__JOB__:
Set down exactly the lines from the one with "Write part 4" to the one with "12).build('footplate_stop', M['rubber'], wc)", both included, and no line outside that range.

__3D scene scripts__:
________

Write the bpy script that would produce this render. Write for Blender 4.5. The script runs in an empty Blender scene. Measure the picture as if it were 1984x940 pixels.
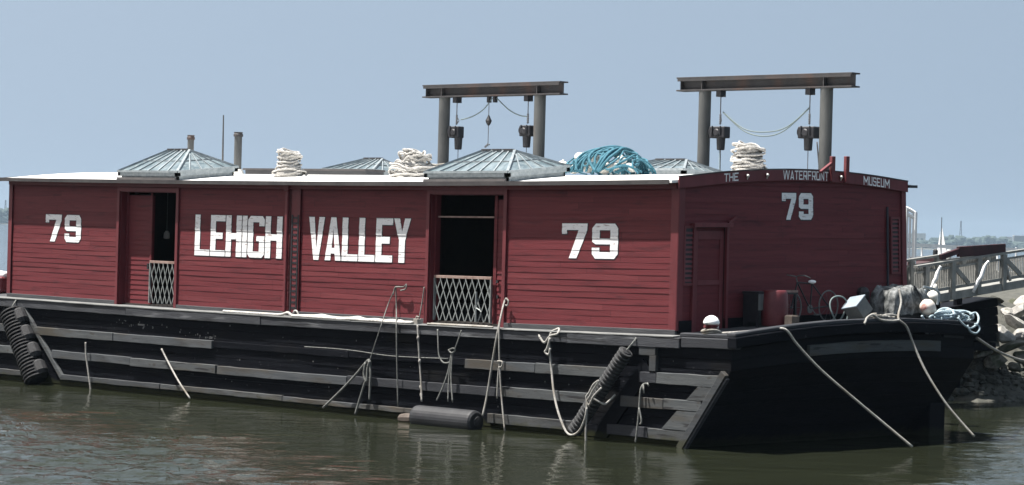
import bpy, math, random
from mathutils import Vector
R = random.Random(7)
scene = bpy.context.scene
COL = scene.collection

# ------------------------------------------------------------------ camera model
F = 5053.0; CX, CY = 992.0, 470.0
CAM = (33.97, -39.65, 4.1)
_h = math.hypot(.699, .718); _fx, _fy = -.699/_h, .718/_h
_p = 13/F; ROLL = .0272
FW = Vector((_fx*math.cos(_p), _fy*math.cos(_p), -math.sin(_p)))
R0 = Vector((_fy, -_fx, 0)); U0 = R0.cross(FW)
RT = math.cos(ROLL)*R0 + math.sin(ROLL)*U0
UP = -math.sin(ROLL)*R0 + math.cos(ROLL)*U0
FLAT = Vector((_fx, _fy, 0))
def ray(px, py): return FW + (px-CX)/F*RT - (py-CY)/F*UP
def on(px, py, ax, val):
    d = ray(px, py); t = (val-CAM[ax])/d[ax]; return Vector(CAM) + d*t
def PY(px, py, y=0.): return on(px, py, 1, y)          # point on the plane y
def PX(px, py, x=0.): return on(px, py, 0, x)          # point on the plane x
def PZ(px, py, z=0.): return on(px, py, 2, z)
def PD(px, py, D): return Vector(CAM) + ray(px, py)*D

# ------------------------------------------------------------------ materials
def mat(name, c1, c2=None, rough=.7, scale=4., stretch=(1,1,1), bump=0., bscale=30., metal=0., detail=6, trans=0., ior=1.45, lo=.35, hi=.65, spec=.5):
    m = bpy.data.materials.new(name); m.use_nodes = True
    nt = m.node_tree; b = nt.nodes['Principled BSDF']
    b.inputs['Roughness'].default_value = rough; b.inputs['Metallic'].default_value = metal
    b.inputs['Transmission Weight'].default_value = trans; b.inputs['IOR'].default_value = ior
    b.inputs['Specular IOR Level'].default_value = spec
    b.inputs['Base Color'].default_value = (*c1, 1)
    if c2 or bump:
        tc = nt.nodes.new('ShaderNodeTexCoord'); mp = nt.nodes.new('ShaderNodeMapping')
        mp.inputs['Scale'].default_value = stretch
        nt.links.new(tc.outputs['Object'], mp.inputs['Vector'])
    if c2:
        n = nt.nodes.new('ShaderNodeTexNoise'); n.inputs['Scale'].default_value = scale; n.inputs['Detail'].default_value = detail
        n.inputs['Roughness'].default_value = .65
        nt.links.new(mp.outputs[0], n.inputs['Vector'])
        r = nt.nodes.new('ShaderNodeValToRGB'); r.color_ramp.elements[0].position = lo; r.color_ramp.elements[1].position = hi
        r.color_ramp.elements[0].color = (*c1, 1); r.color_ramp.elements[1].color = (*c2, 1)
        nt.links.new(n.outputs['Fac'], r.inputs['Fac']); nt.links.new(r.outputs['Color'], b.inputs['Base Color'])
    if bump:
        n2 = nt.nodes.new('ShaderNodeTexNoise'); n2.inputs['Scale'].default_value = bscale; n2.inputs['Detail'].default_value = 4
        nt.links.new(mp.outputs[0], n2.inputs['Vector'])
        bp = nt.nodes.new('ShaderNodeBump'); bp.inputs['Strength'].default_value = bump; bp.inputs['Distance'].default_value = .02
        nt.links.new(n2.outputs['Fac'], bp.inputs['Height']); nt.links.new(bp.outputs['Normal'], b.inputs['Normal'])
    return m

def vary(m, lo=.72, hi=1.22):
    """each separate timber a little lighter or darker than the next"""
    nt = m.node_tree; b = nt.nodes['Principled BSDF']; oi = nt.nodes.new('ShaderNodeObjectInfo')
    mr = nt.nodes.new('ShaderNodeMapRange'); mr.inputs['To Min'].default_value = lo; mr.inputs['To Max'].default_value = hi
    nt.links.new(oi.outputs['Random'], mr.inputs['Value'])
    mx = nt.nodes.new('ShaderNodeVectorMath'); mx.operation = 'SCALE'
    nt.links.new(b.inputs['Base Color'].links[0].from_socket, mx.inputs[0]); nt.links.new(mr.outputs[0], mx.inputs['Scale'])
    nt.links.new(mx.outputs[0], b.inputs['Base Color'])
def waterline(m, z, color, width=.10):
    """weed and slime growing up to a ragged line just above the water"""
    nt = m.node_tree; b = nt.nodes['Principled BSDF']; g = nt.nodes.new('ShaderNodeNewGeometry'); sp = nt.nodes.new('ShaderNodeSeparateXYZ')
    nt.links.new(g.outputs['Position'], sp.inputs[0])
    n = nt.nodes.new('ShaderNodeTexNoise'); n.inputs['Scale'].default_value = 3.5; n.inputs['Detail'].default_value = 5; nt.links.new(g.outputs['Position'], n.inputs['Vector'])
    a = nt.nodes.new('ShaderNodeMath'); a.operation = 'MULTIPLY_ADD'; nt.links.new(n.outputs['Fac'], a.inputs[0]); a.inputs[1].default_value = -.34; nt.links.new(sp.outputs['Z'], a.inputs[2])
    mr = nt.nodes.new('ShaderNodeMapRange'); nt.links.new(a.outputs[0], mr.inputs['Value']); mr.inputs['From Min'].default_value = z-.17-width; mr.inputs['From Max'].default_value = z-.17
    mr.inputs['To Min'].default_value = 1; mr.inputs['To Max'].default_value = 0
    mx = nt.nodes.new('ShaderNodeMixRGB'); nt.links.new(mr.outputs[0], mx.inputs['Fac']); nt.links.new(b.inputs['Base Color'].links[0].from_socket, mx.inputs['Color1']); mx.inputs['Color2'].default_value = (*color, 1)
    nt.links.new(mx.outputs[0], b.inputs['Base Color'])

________

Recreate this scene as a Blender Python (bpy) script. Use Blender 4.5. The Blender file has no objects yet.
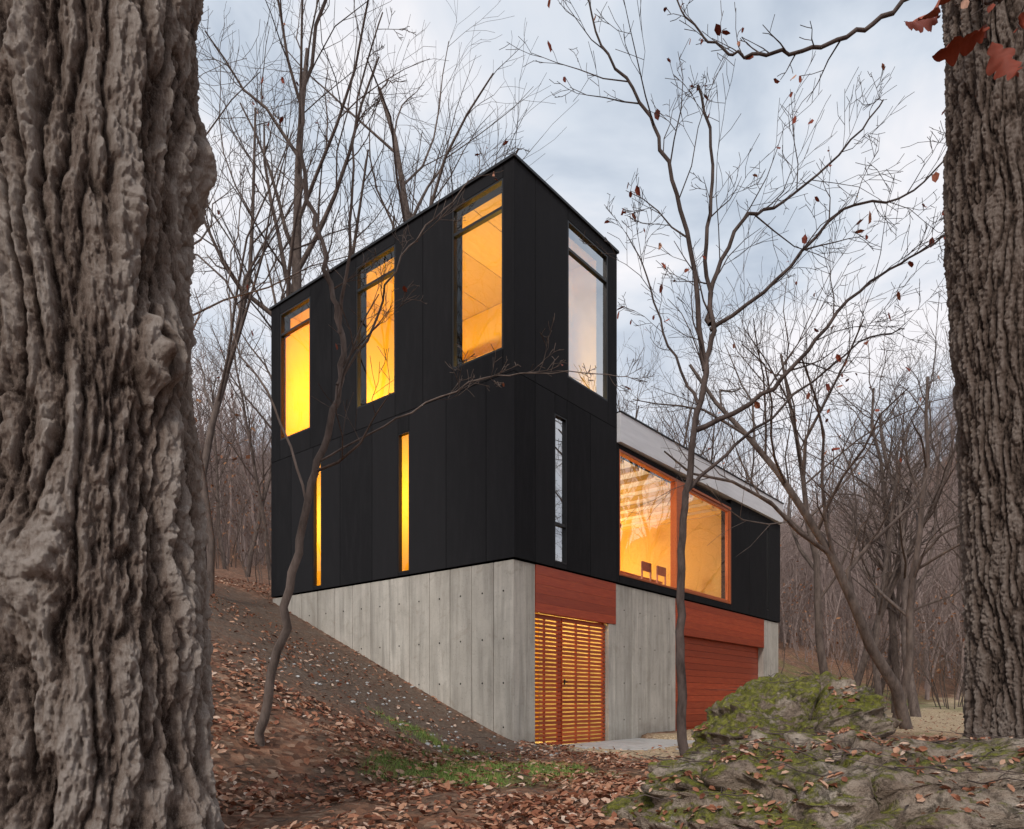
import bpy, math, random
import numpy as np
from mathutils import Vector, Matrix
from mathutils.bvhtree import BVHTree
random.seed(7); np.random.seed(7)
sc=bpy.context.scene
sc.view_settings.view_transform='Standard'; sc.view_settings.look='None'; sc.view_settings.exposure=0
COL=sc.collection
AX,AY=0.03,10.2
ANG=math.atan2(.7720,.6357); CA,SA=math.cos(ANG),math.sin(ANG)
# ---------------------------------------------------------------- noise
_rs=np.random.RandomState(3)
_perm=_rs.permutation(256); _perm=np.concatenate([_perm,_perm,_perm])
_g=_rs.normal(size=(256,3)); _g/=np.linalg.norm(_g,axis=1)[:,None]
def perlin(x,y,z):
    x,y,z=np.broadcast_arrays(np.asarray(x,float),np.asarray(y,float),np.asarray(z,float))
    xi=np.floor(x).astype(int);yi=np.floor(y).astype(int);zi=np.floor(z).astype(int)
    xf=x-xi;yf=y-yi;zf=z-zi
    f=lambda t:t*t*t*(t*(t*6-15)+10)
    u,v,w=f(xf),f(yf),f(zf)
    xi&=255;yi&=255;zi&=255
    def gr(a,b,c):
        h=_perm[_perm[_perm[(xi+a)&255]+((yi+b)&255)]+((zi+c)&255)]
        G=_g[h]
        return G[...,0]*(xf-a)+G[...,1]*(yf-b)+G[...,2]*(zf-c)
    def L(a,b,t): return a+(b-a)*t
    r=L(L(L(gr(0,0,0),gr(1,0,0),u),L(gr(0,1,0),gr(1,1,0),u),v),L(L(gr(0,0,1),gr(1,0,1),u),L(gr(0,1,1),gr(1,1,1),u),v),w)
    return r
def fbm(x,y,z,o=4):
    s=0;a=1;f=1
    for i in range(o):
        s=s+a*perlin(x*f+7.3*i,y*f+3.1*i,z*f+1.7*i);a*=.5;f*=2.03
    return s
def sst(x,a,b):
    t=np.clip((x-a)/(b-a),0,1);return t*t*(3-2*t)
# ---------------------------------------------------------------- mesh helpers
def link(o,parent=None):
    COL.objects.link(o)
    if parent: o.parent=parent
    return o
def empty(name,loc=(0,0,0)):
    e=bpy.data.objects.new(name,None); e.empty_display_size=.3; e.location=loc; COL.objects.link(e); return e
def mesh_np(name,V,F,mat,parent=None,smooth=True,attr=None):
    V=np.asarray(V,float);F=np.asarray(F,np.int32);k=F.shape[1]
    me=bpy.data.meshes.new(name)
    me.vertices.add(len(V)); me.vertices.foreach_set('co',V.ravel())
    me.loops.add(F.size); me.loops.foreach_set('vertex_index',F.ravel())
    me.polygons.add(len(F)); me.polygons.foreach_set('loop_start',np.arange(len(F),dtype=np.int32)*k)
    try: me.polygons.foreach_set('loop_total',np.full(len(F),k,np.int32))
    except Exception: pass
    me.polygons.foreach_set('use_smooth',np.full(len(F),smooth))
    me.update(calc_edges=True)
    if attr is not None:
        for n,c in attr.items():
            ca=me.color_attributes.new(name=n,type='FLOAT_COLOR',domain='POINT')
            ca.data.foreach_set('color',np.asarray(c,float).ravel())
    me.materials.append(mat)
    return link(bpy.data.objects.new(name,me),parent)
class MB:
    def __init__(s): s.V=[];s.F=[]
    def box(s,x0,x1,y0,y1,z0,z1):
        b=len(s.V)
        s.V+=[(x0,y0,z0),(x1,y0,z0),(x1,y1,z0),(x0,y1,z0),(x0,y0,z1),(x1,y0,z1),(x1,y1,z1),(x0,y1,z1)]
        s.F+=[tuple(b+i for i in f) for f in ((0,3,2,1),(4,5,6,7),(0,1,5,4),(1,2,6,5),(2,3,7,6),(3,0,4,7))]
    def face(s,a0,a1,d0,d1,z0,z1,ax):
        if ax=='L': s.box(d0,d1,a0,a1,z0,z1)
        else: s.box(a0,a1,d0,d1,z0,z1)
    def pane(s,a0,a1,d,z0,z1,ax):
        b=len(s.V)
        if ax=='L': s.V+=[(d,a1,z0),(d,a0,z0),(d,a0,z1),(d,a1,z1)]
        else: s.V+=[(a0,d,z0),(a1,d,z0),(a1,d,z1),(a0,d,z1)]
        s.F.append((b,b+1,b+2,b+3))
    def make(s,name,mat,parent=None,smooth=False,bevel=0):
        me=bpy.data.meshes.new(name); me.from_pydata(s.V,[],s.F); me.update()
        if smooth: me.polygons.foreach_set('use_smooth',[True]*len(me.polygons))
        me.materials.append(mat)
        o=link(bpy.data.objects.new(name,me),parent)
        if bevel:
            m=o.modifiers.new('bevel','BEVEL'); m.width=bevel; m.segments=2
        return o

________

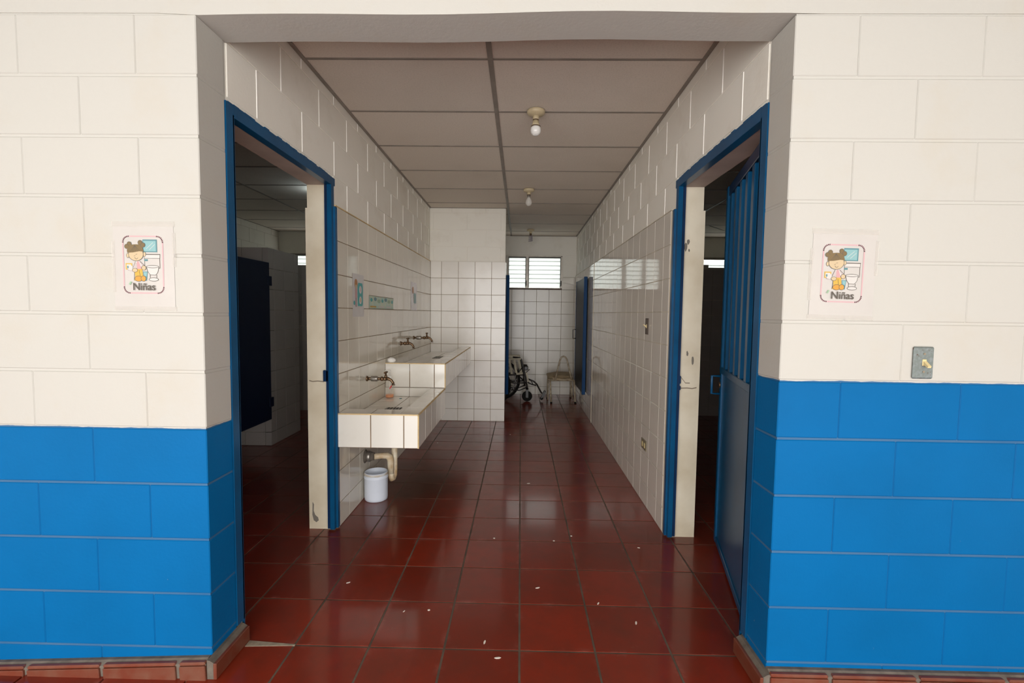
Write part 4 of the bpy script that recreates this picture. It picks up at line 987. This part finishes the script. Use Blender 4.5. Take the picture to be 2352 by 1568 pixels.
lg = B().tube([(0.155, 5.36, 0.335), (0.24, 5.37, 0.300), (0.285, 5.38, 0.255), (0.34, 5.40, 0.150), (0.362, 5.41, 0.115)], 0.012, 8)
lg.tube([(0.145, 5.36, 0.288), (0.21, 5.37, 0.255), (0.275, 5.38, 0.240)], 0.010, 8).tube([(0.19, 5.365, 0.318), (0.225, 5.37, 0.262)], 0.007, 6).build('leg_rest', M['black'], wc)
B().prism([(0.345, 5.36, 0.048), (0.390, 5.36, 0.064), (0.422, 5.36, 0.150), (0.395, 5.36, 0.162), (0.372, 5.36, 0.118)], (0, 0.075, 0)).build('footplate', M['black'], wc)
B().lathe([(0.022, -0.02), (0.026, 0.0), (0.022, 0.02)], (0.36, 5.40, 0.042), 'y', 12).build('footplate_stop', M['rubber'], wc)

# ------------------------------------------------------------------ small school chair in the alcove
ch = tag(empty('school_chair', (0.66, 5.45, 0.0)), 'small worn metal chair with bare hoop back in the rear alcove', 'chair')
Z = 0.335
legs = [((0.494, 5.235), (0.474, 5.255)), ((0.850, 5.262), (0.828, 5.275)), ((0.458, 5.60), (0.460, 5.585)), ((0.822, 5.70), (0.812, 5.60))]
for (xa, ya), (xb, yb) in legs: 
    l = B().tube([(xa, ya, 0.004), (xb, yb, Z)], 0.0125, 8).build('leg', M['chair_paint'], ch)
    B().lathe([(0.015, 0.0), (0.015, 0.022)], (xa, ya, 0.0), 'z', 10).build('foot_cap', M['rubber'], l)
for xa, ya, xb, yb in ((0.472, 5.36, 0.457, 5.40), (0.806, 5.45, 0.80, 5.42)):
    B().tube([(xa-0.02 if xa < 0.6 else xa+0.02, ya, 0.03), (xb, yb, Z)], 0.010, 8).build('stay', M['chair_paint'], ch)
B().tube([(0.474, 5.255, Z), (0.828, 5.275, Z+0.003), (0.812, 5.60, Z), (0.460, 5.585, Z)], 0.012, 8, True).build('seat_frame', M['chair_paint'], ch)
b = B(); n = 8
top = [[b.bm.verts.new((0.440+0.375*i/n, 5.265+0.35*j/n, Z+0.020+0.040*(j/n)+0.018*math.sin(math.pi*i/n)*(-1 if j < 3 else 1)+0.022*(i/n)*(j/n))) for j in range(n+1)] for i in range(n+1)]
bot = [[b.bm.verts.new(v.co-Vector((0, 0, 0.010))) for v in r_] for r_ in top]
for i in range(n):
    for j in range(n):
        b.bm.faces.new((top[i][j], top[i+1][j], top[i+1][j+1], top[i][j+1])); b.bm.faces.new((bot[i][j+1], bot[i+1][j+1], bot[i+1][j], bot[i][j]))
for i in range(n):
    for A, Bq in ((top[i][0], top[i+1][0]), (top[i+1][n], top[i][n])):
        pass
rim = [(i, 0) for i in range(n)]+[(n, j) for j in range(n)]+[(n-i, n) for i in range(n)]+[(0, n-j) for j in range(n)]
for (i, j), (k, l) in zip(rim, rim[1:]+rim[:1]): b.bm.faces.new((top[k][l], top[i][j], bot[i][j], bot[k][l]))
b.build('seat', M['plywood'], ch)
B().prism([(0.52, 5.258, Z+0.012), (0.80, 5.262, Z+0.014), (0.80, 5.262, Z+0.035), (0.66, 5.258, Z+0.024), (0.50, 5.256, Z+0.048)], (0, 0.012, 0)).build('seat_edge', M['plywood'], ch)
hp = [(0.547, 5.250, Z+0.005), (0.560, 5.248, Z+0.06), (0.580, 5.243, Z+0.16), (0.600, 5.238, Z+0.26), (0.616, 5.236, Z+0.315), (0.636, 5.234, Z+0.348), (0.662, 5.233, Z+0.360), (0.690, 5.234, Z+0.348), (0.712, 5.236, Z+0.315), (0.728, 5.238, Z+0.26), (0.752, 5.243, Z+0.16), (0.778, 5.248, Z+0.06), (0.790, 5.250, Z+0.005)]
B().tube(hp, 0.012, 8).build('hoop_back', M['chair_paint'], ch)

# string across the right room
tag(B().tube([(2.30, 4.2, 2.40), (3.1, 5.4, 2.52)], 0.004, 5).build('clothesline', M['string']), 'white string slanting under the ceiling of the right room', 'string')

________

__THE SOLUTION__:
Write part 4 of the bpy script that recreates this picture. It picks up at line 987. This part finishes the script. Use Blender 4.5. Take the picture to be 2352 by 1568 pixels.
lg = B().tube([(0.155, 5.36, 0.335), (0.24, 5.37, 0.300), (0.285, 5.38, 0.255), (0.34, 5.40, 0.150), (0.362, 5.41, 0.115)], 0.012, 8)
lg.tube([(0.145, 5.36, 0.288), (0.21, 5.37, 0.255), (0.275, 5.38, 0.240)], 0.010, 8).tube([(0.19, 5.365, 0.318), (0.225, 5.37, 0.262)], 0.007, 6).build('leg_rest', M['black'], wc)
B().prism([(0.345, 5.36, 0.048), (0.390, 5.36, 0.064), (0.422, 5.36, 0.150), (0.395, 5.36, 0.162), (0.372, 5.36, 0.118)], (0, 0.075, 0)).build('footplate', M['black'], wc)
B().lathe([(0.022, -0.02), (0.026, 0.0), (0.022, 0.02)], (0.36, 5.40, 0.042), 'y', 12).build('footplate_stop', M['rubber'], wc)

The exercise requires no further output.